Lee Il-seob, 40, a mulberry farmer also living in Damyang with a foreign wife, agreed that the cultural gap was more important than financial problems for spouses from different countries.
“It was definitely the cultural and language difference that caused many misunderstandings in the past,” Mr. Lee said. “I think my wife was hurt many times because of such misunderstandings.”
He said he hadn’t understood why his wife, Lee Hyang-nan, 32, from Jilin province in China, got upset when he gave short, blunt answers.
“She asked me so many questions about Korean life that I guess I sounded irritated,” he said. “But I know now what I might have done wrong.”
The couple married in 1996, when he was 31. He had been looking for a wife for years and once took a job at the Nonghyup bank in his town just so he could get married.
“My parents told me I could never persuade a Korean woman to marry me if I was a farmer,” he said.
He had no luck, however, and one day his uncle suggested he go to China with him to meet a Chinese woman.
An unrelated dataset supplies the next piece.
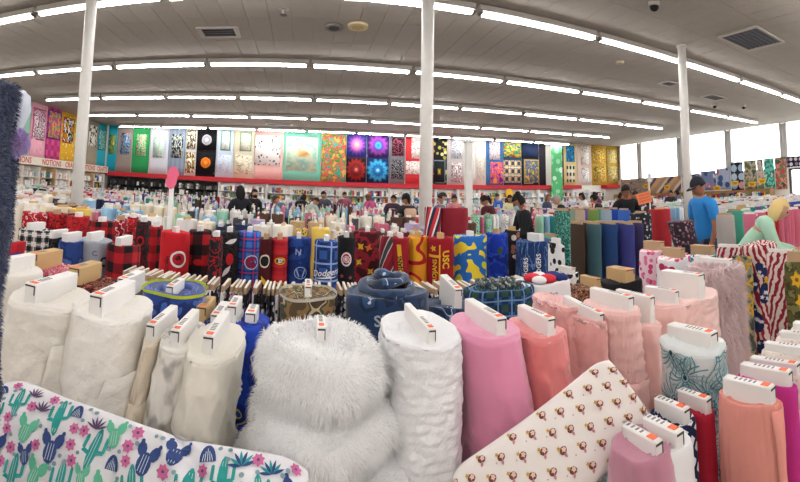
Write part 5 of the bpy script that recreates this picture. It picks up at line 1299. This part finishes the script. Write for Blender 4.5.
person('dark haired person in a grey top behind the centre table', 326, 196, 13.2, 2.6, 1.62, .2, '#4a4a55', '#24262c', '#b0806a', '#1c1616', 'short')
person('person in a pink and violet patterned top behind the tables', 373, 198, 13.2, .6, 1.6, .3, '#b04a78', '#2c3040', '#b0806a', '#5a4030', 'bob')
person('person in a plum jacket with dark hair near the middle pillar', 392, 199, 11.4, -.4, 1.58, .3, '#3a2c3c', '#24262c', '#a9765a', '#171212', 'short')
person('dark haired woman with a tan backpack left of the pillar', 408, 194, 9.9, .2, 1.6, .1, '#2a2a2e', '#24262c', '#a9765a', '#1a1413', 'pony', bag='#c0a088')
person('person in a navy jacket and mask right of the pillar', 438, 197, 9.0, -2.2, 1.62, .1, '#5a6272', '#30343c', '#b88a74', '#2a211e', 'short', mask='#c8d4d8')
person('dark haired person in a rose pink top', 455, 199, 11.4, -.2, 1.58, .2, '#c27a80', '#3a3c44', '#a9765a', '#1c1515', 'short')
person('dark haired woman in a maroon top leaning over a table', 493, 196, 10.0, .6, 1.6, .3, '#4a1c26', '#24262c', '#a9765a', '#191313', 'pony')
person('person in a blue and white top far behind the tables', 499, 197, 15.5, .4, 1.62, .1, '#3a5aa8', '#24262c', '#c09078', '#3a2c24', 'short')
person('woman in a pale yellow top with dark hair', 511, 199, 11.4, 2.4, 1.58, .15, '#e0d8a8', '#4a4440', '#a9765a', '#2c1c16', 'bob')
person('woman in a navy checked jacket facing the camera side', 545, 198, 13.0, -2.6, 1.6, .15, '#3a4258', '#24262c', '#b88a74', '#6a4a38', 'long')
person('dark haired person stooping behind the coloured bolts', 604, 196, 11.4, .8, 1.6, .35, '#222226', '#24262c', '#a9765a', '#151112', 'bun')
person('person with a dark cap beside the window wall tables', 655, 201, 8.0, .3, 1.56, .25, '#3a2a2e', '#24262c', '#8a5a46', '#2a1e1c', 'bob')
for k, (x, r, tc, lb) in enumerate(((345, 15, '#8a4a5a', 'dusty rose jacket'), (586, 13.2, '#d8d0c8', 'white shirt'), (596, 18, '#6a3a5a', 'violet jumper'), (617, 13.2, '#a83a3a', 'red jumper'), (670, 16, '#2c2c34', 'black coat'), (680, 19.5, '#4a4a5a', 'grey coat'), (640, 13.2, '#3a3a44', 'charcoal hoodie'))):
    person('small distant shopper in a %s among the far tables' % lb, x, 196, r, k * 1.3, 1.62, .2, tc, '#2b2f3c', '#a9765a', '#1d1614', ('short', 'bob')[k % 2])
# ---------------------------------------------------------------- custom bolts in the middle distance, right
def mid(x0, x1, y, z, a, m, lb, **k):
    kk = dict(L=.09, T=.014, prot=.04, layers=2, wob=.006, seed=x0 % 13, n=24, rings=8, sticker=False, board='light'); kk.update(k)
    B = BP(x0, x1, y, z, a, m, lb, **kk); return B
TF = nb('#2f7a6c', '#1f5a50', '#6ab0a0', '#244f48', s=26)
mid(555, 569, 211, 1.45, .12, TF, 'tall teal floral bolt left of the rust edged one')
mid(545, 556, 236, 1.22, .1, solid('#6fb79c'), 'mint green bolt beside the tall teal floral one')
for k, (x0, x1, cn, col) in enumerate(((568, 573, 'rust', '#a8543a'), (573, 581, 'dark brown', '#4a3a30'), (581, 590, 'umber', '#5a483c'), (590, 597, 'slate teal', '#4a6a74'), (597, 605, 'petrol blue', '#2f5a70'), (605, 613, 'deep blue', '#2c4a80'), (613, 622, 'royal blue', '#2f4f9c'), (622, 630, 'indigo', '#3f4286'), (630, 640, 'dusky purple', '#4a4268'))):
    mid(x0, x1, 223 + k % 2, 1.29, .12, solid(col, .85), '%s cotton bolt in the dark row before the black suited shopper' % cn)
for k, (x0, x1, cn, col) in enumerate(((572, 577, 'sage', '#8a9a84'), (577, 583, 'beige', '#c2b09a'), (583, 590, 'purple', '#7a5aa4'), (590, 596, 'leaf green', '#7a9a4a'), (596, 603, 'sea green', '#5a9a84'), (603, 609, 'pale steel', '#9aaec0'), (609, 618, 'cobalt', '#2450b0'), (618, 630, 'bright blue', '#3a68c0'))):
    mid(x0, x1, 209 + k % 2, 1.34, .13, solid(col, .85), '%s bolt in the raised upper row behind the dark cottons' % cn)
mid(630, 651, 213, 1.34, .13, dots('#26262c', ['#c8c4c8', '#7a7a84'], 24, .34), 'black and white speckled bolt left of the red one')
mid(649, 670, 209, 1.36, .13, solid('#b02c34', .85), 'broad red bolt with a cardboard label end', board='tan')
B = mid(668, 692, 221, 1.25, .13, dots('#3a2c34', ['#9a6a84', '#6a5a5a', '#b08a9c'], 26, .38), 'plum floral bolt slumped at the foot of the right pillar', board=None, lean=(-.25, 0))
mid(716, 734, 215, 1.3, .12, solid('#b0a8a4'), 'stone grey bolt right of the blue shirted man')
mid(729, 740, 211, 1.32, .12, solid('#4fa890'), 'sea green bolt left of the bending blonde woman')
mid(425, 441, 207, 1.46, .12, stripes([(0, '#c8303a'), (.4, '#e8e0dc'), (.6, '#26304a')], .09, .3), 'red, white and navy striped bolt behind the cardinal fleece', board=None)
mid(441, 468, 208, 1.45, .12, solid('#8a2230', .85), 'broad burgundy bolt beside the square post', board=None)
for (x0, x1, y0, y1, nm) in ((2.05, 3.9, 3.0, 4.2, 'dark cotton'), (2.3, 5.15, 4.25, 5.42, 'upper colour')):
    table(x0, x1, y0, y1, .48, 'low table under the %s bolts at mid right' % nm)
table(3.92, 4.3, 2.7, 3.05, .48, 'small table under the stone grey bolt')
table(1.8, 2.8, 5.45, 6.2, .48, 'low table under the burgundy bolt')
# signs
q = P(170, 215, 4.9)
st = empty('sign_stand', (q.x, q.y, 0)); tag(st, 'pink paddle shaped card sign on a white upright strip', 'sign')
boxo('upright_strip', (0, 0, .88), (.055, .02, 1.76), WHITE, st, .004)
bm = bmesh.new(); vs = [bm.verts.new((x * .07 + (.012 if z > 0 else -.01), 0, z * .13)) for x, z in ell(1, 1, 24)]
f = bm.faces.new(vs); e = bmesh.ops.extrude_face_region(bm, geom=[f]); bmesh.ops.translate(bm, vec=(0, .012, 0), verts=[v for v in e['geom'] if isinstance(v, bmesh.types.BMVert)])
link('pink_card', bm, st, (solid('#ef6f90', .6),), False, (0, -.014, 1.68))
boxo('foot', (0, 0, .01), (.3, .3, .02), WHITE, st)
q = P(644, 198, 7.4)
st = empty('sign_stand', (q.x, q.y, 0), -.6); tag(st, 'tilted orange card sign with red handwriting on a thin pole', 'sign')
cylo('pole', (.1, 0, 0), .012, q.z + .42, MULL, st, 10)
cd = boxo('orange_card', (0, -.02, q.z), (.24, .008, .19), solid('#f08a5c', .6), st); cd.rotation_euler.y = -.22
bm = bmesh.new()
for row in range(3):
    pts = [(-.09 + .18 * i / 26, .05 - row * .05 + .014 * math.sin(i * 1.7 + row) * math.cos(i * .6)) for i in range(27)]
    for a_, b_ in zip(pts, pts[1:]):
        v = [bm.verts.new((a_[0], -.006, a_[1])), bm.verts.new((b_[0], -.006, b_[1])), bm.verts.new((b_[0], -.006, b_[1] + .008)), bm.verts.new((a_[0], -.006, a_[1] + .008))]; bm.faces.new(v)
link('handwriting', bm, cd, (solid('#c8281e'),), False)
boxo('white_tag', (.1, -.02, q.z + .34), (.07, .006, .13), WHITE, st); boxo('foot', (.1, 0, .01), (.25, .25, .02), MULL, st)
q = P(509, 193, 15)
st = empty('sign_stand', (q.x, q.y, 0)); tag(st, 'round yellow sign on a thin pole before the far racks', 'sign'); cylo('pole', (0, 0, 0), .015, q.z, MULL, st, 8)
o = cylo('yellow_disc', (0, -.02, q.z), .15, .01, YEL, st, 20); o.rotation_euler.x = PI / 2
Mr. Lee refused at first, saying it would be difficult for an international couple, considering the conservative attitudes in the town.
When he met Ms. Lee, he said, he immediately fell in love.
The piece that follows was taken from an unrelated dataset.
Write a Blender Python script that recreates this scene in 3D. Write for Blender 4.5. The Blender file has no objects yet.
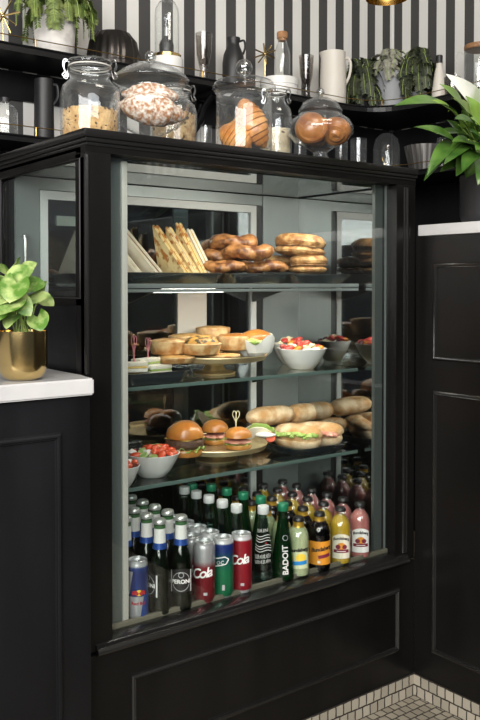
import bpy, bmesh, math, random
from mathutils import Vector, Matrix, noise
random.seed(7)
PI = math.pi
S = bpy.context.scene
C = S.collection
R_ = math.radians
# ------------------------------------------------------------------ camera
CAM = Vector((-.7353, -1.4424, 1.0725)); YAW = R_(37.412); PITCH = R_(-1.376); F = 837.44; PY = 304.0
fw = Vector((math.sin(YAW)*math.cos(PITCH), math.cos(YAW)*math.cos(PITCH), math.sin(PITCH)))
rt = Vector((math.cos(YAW), -math.sin(YAW), 0)); up = rt.cross(fw)
cd = bpy.data.cameras.new('camera'); cam = bpy.data.objects.new('camera', cd); C.objects.link(cam)
cam.location = CAM; cam.rotation_euler = (PI/2+PITCH, 0, -YAW)
cd.sensor_fit = 'VERTICAL'; cd.sensor_height = 36; cd.lens = F*36/720; cd.shift_y = (PY-360)/720; cd.clip_start = .02
S.camera = cam
# measuring helpers: where on the plane y = Y (or z) does a photo point lie
def pt(px, py, Y):
    d = fw + rt*(px-240)/F + up*(PY-py)/F
    return CAM + d*((Y-CAM.y)/d.y)
def ptz(px, py, z):
    d = fw + rt*(px-240)/F + up*(PY-py)/F
    return CAM + d*((z-CAM.z)/d.z)
def X(px, Y): return pt(px, 284, Y).x
def Z(px, py, Y): return pt(px, py, Y).z
def sc(px, Y): return (pt(px, 284, Y)-CAM).dot(fw)/F

# ------------------------------------------------------------------ materials
def mat(name, col, rough=.5, metal=0, col2=None, nscale=20, detail=4, lo=.35, hi=.65, bump=0, bscale=None, coat=0, spec=.5, emit=None, sss=0, stretch=(1, 1, 1), trans=0, rvar=0):
    m = bpy.data.materials.new(name); m.use_nodes = True
    nt = m.node_tree; b = nt.nodes['Principled BSDF']; L = nt.links.new
    b.inputs['Base Color'].default_value = (*col, 1)
    b.inputs['Roughness'].default_value = rough; b.inputs['Metallic'].default_value = metal
    b.inputs['Specular IOR Level'].default_value = spec
    b.inputs['Coat Weight'].default_value = coat; b.inputs['Coat Roughness'].default_value = .12
    if sss:
        b.inputs['Subsurface Weight'].default_value = sss; b.inputs['Subsurface Radius'].default_value = (.01, .005, .003)
    if trans: b.inputs['Transmission Weight'].default_value = trans
    if emit:
        b.inputs['Emission Color'].default_value = (*emit[0], 1); b.inputs['Emission Strength'].default_value = emit[1]
    tc = nt.nodes.new('ShaderNodeTexCoord'); mp = nt.nodes.new('ShaderNodeMapping'); mp.inputs['Scale'].default_value = stretch
    L(tc.outputs['Object'], mp.inputs['Vector'])
    n = nt.nodes.new('ShaderNodeTexNoise'); n.inputs['Scale'].default_value = nscale; n.inputs['Detail'].default_value = detail
    L(mp.outputs['Vector'], n.inputs['Vector'])
    if col2:
        rmp = nt.nodes.new('ShaderNodeValToRGB')
        rmp.color_ramp.elements[0].position = lo; rmp.color_ramp.elements[1].position = hi
        rmp.color_ramp.elements[0].color = (*col, 1); rmp.color_ramp.elements[1].color = (*col2, 1)
        L(n.outputs['Fac'], rmp.inputs['Fac']); L(rmp.outputs['Color'], b.inputs['Base Color'])
    if rvar:
        mr = nt.nodes.new('ShaderNodeMapRange'); mr.inputs['To Min'].default_value = rough-rvar; mr.inputs['To Max'].default_value = rough+rvar
        L(n.outputs['Fac'], mr.inputs['Value']); L(mr.outputs['Result'], b.inputs['Roughness'])
    if bump:
        n2 = nt.nodes.new('ShaderNodeTexNoise'); n2.inputs['Scale'].default_value = bscale or nscale; n2.inputs['Detail'].default_value = 5
        L(mp.outputs['Vector'], n2.inputs['Vector'])
        bp = nt.nodes.new('ShaderNodeBump'); bp.inputs['Strength'].default_value = bump; bp.inputs['Distance'].default_value = .003
        L(n2.outputs['Fac'], bp.inputs['Height']); L(bp.outputs['Normal'], b.inputs['Normal'])
    return m
def glass(name, tint=(1, 1, 1), f0=.05, rough=0.0, gcol=(1, 1, 1), power=5, refl_haze=0):
    """pane or vessel glass: clear with a Schlick reflection on both sides"""
    m = bpy.data.materials.new(name); m.use_nodes = True; nt = m.node_tree; L = nt.links.new
    for n in list(nt.nodes): nt.nodes.remove(n)
    out = nt.nodes.new('ShaderNodeOutputMaterial'); mix = nt.nodes.new('ShaderNodeMixShader')
    tr = nt.nodes.new('ShaderNodeBsdfTransparent'); tr.inputs['Color'].default_value = (*tint, 1)
    gl = nt.nodes.new('ShaderNodeBsdfGlossy'); gl.inputs['Roughness'].default_value = rough; gl.inputs['Color'].default_value = (*gcol, 1)
    lw = nt.nodes.new('ShaderNodeLayerWeight'); lw.inputs['Blend'].default_value = .5
    pw = nt.nodes.new('ShaderNodeMath'); pw.operation = 'POWER'; pw.inputs[1].default_value = power
    ma = nt.nodes.new('ShaderNodeMath'); ma.operation = 'MULTIPLY_ADD'; ma.inputs[1].default_value = 1-f0; ma.inputs[2].default_value = f0
    L(lw.outputs['Facing'], pw.inputs[0]); L(pw.outputs[0], ma.inputs[0]); L(ma.outputs[0], mix.inputs['Fac'])
    if refl_haze:   # pale haze painted in for bright room reflections, denser where seen edge-on
        df = nt.nodes.new('ShaderNodeBsdfDiffuse'); df.inputs['Color'].default_value = (.8, .82, .82, 1); mk = nt.nodes.new('ShaderNodeMixShader')
        p2 = nt.nodes.new('ShaderNodeMath'); p2.operation = 'POWER'; p2.inputs[1].default_value = 2.5
        m2 = nt.nodes.new('ShaderNodeMath'); m2.operation = 'MULTIPLY_ADD'; m2.inputs[1].default_value = refl_haze*6; m2.inputs[2].default_value = refl_haze
        L(lw.outputs['Facing'], p2.inputs[0]); L(p2.outputs[0], m2.inputs[0]); L(m2.outputs[0], mk.inputs['Fac'])
        L(tr.outputs[0], mk.inputs[1]); L(df.outputs[0], mk.inputs[2]); L(mk.outputs[0], mix.inputs[1])
    else: L(tr.outputs[0], mix.inputs[1])
    L(gl.outputs[0], mix.inputs[2]); L(mix.outputs[0], out.inputs['Surface'])
    return m
def bands(name, stops, rough=.3, metal=0, coat=.3):
    """printed vessel: colour by height (object z), constant steps [(z, colour), ...]"""
    m = mat(name, stops[0][1], rough, metal, coat=coat); nt = m.node_tree; L = nt.links.new
    tc = nt.nodes.new('ShaderNodeTexCoord'); sx = nt.nodes.new('ShaderNodeSeparateXYZ'); L(tc.outputs['Object'], sx.inputs[0])
    mr = nt.nodes.new('ShaderNodeMapRange'); mr.inputs['From Max'].default_value = .25; L(sx.outputs['Z'], mr.inputs['Value'])
    cr = nt.nodes.new('ShaderNodeValToRGB'); cr.color_ramp.interpolation = 'LINEAR'; e = cr.color_ramp.elements
    e[0].position = stops[0][0]/.25; e[0].color = (*stops[0][1], 1); e[1].position = stops[1][0]/.25; e[1].color = (*stops[1][1], 1)
    for z, c in stops[2:]:
        k = e.new(z/.25); k.color = (*c, 1)
    L(mr.outputs['Result'], cr.inputs['Fac']); L(cr.outputs['Color'], nt.nodes['Principled BSDF'].inputs['Base Color'])
    return m
def tiles(name, axes, w, h, off, c1, c2, mortar, msize):
    m = mat(name, c1, .45, 0); nt = m.node_tree; L = nt.links.new; b = nt.nodes['Principled BSDF']
    tc = nt.nodes.new('ShaderNodeTexCoord'); sx = nt.nodes.new('ShaderNodeSeparateXYZ'); cx = nt.nodes.new('ShaderNodeCombineXYZ')
    L(tc.outputs['Object'], sx.inputs[0])
    n = nt.nodes.new('ShaderNodeTexNoise'); n.inputs['Scale'].default_value = 55; L(tc.outputs['Object'], n.inputs['Vector'])
    wob = nt.nodes.new('ShaderNodeMath'); wob.operation = 'MULTIPLY_ADD'; wob.inputs[1].default_value = .005; wob.inputs[2].default_value = -.0025
    L(n.outputs['Fac'], wob.inputs[0])
    for i, a in enumerate(axes):
        ad = nt.nodes.new('ShaderNodeMath'); ad.operation = 'ADD'
        L(sx.outputs[a], ad.inputs[0]); L(wob.outputs[0], ad.inputs[1]); L(ad.outputs[0], cx.inputs[i])
    br = nt.nodes.new('ShaderNodeTexBrick'); br.offset = off; br.inputs['Scale'].default_value = 1
    br.inputs['Brick Width'].default_value = w; br.inputs['Row Height'].default_value = h
    br.inputs['Mortar Size'].default_value = msize; br.inputs['Mortar Smooth'].default_value = .2; br.inputs['Bias'].default_value = 0
    br.inputs['Color1'].default_value = (*c1, 1); br.inputs['Color2'].default_value = (*c2, 1); br.inputs['Mortar'].default_value = (*mortar, 1)
    L(cx.outputs[0], br.inputs['Vector']); L(br.outputs['Color'], b.inputs['Base Color'])
    bp = nt.nodes.new('ShaderNodeBump'); bp.inputs['Strength'].default_value = .6; bp.inputs['Distance'].default_value = -.002
    L(br.outputs['Fac'], bp.inputs['Height']); L(bp.outputs['Normal'], b.inputs['Normal'])
    return m
def stripes(name, axis, phase, period, duty):
    m = mat(name, (.66, .65, .63), .7, 0); nt = m.node_tree; L = nt.links.new; b = nt.nodes['Principled BSDF']
    tc = nt.nodes.new('ShaderNodeTexCoord'); sx = nt.nodes.new('ShaderNodeSeparateXYZ'); L(tc.outputs['Object'], sx.inputs[0])
    a = nt.nodes.new('ShaderNodeMath'); a.operation = 'MULTIPLY_ADD'; a.inputs[1].default_value = 1/period; a.inputs[2].default_value = 40-phase/period
    L(sx.outputs[axis], a.inputs[0])
    f = nt.nodes.new('ShaderNodeMath'); f.operation = 'FRACT'; L(a.outputs[0], f.inputs[0])
    l = nt.nodes.new('ShaderNodeMath'); l.operation = 'LESS_THAN'; l.inputs[1].default_value = duty; L(f.outputs[0], l.inputs[0])
    mx = nt.nodes.new('ShaderNodeMix'); mx.data_type = 'RGBA'
    mx.inputs['A'].default_value = (.66, .65, .62, 1); mx.inputs['B'].default_value = (.050, .048, .047, 1)
    L(l.outputs[0], mx.inputs['Factor']); L(mx.outputs['Result'], b.inputs['Base Color'])
    return m

BLK = mat('black_gloss_paint', (.0045, .0040, .0038), .30, col2=(.0075, .0068, .0064), nscale=9, stretch=(1, 1, .25), bump=.08, bscale=60, rvar=.06, spec=.22)
BLK2 = mat('black_satin_paint', (.006, .006, .0068), .38, col2=(.011, .011, .0125), nscale=7, stretch=(1, 1, .25), bump=.08, bscale=70, rvar=.07, spec=.2)
SHELFB = mat('black_shelf_paint', (.006, .006, .0065), .3, bump=.05, bscale=80, spec=.3)
MARB = mat('white_marble', (.62, .61, .60), .22, col2=(.48, .47, .47), nscale=7, detail=8, lo=.5, hi=.85, coat=.2)
ALU = mat('aluminium', (.52, .53, .51), .34, .9, col2=(.46, .47, .46), nscale=30, stretch=(1, 1, .1))
ALUL = mat('pale_aluminium_trim', (.72, .70, .64), .4, .35)
GREYP = mat('grey_green_metal', (.26, .29, .285), .4, .45)
WFRAME = mat('white_door_frame', (.66, .68, .66), .4)
DARKG = mat('dark_back_lining', (.012, .015, .018), .25)
BLKM = mat('black_gloss_moulding', (.009, .0085, .008), .2, spec=.7, bump=.05, bscale=80)
RUB = mat('black_gasket', (.008, .008, .008), .5)
PANE = glass('display_glass', (.93, .96, .95), .045)
FPANE = glass('front_display_glass', (.95, .97, .96), .05)
MPANE = glass('mirrored_side_glass', (.5, .55, .55), .40, power=4)
SHG = glass('shelf_glass', (.86, .92, .90), .07)
GEDGE = mat('green_glass_edge', (.10, .15, .135), .12, coat=.4)
JAR = glass('jar_glass', (.99, .995, .99), .03, gcol=(.95, .97, 1), refl_haze=.013)
SMOKE = glass('smoked_glass', (.74, .72, .70), .06)
BRASS = mat('brushed_brass', (.74, .56, .25), .17, 1, col2=(.68, .50, .22), nscale=3, stretch=(1, 1, .2), rvar=.04)
BRASSD = mat('aged_brass', (.45, .29, .09), .35, 1)
GOLDT = mat('gold_plate', (.74, .60, .36), .42, .9)
WIRE = mat('steel_wire', (.42, .43, .44), .3, 1)
WCER = mat('white_ceramic', (.78, .77, .74), .25, coat=.4)
CREAM = mat('cream_ceramic', (.66, .62, .55), .45)
STONE = mat('mottled_white_pot', (.72, .69, .65), .6, col2=(.45, .43, .42), nscale=18, detail=7, lo=.52, hi=.72, bump=.2)
GPOT = mat('grey_ribbed_pot', (.27, .28, .29), .55)
BCER = mat('matt_black_ceramic', (.012, .012, .013), .45)
BMET = mat('dark_bronze_metal', (.05, .045, .042), .28, .8)
BPOT = mat('charcoal_pot', (.018, .018, .020), .5)
SLATE = mat('black_melamine', (.022, .028, .032), .22, coat=.4)
CORK = mat('cork', (.42, .22, .10), .8, col2=(.28, .14, .06), nscale=60)
WOOD = mat('wooden_lid', (.36, .19, .09), .6, col2=(.24, .12, .05), nscale=20, stretch=(1, 6, 6))
BAMBOO = mat('bamboo_pick', (.70, .62, .40), .6)
PINKP = mat('pink_pick', (.62, .22, .25), .5)
SOIL = mat('soil', (.03, .02, .012), .95, bump=.6, bscale=120)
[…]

“It was my wife’s mother who opposed our marriage. She had heard too many horrible stories about marriages in farm regions,” he said.
He wrote letters promising Ms. Lee’s mother he would make her daughter happy, and she relented.
“I think a lot of men don’t do well in international marriages because their goal is just to get married,” he said. “When you love her and realize that she has feelings as well, there are far fewer disputes.”